Las fábricas de antaño se han
transformado en timbas. En nuestro país,
los grandes empresarios producen menos que antes y ganan mucho más,
dejando un tendal de desocupados o explotados que confirman una ley de fuego: si
hay muchos que tienen cada vez menos es porque unos pocos tienen cada vez más.

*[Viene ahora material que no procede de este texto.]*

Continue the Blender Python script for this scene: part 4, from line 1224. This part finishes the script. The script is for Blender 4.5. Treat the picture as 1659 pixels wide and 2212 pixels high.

El derrame al revés: en lugar de gotear desde la punta de la pirámide hacia la
base, absorbe torrentes desde la base hacia la punta. El discurso
hegemónico nos ha convencido de que ésta es una ley natural, que siempre
ha habido pobres porque no se esfuerzan lo suficiente, porque son vagos o no
les da la cabeza para volverse ricos; que la propiedad privada es un
privilegio y no un derecho; que cualquier modificación de este estatus quo es
una postura ideológica y no de “sentido común”; que quien quiera reformar el mandato divino de la desigualdad
incrementa la grieta, divide a los argentinos, es comunista o busca
estatizar hasta el quiosquito de la esquina.
Ahora, el gobierno nacional impulsa una reforma del sistema judicial para que sea más dinámico, más legal, más consustanciado con los intereses de la mayoría que con los beneficios de una minoría. El establishment vernáculo está como loco porque ve en esto la posibilidad de perder a sus aristocráticos aliados: los jueces federales. Este camino reformista será tortuoso, tendrá muchas trabas y hasta algunos retrocesos. Si no nos compenetramos en este asunto, sólo será un maquillaje: hay un trecho muy largo entre modificar el sistema judicial hasta lograr una Justicia que nos abrace a todos.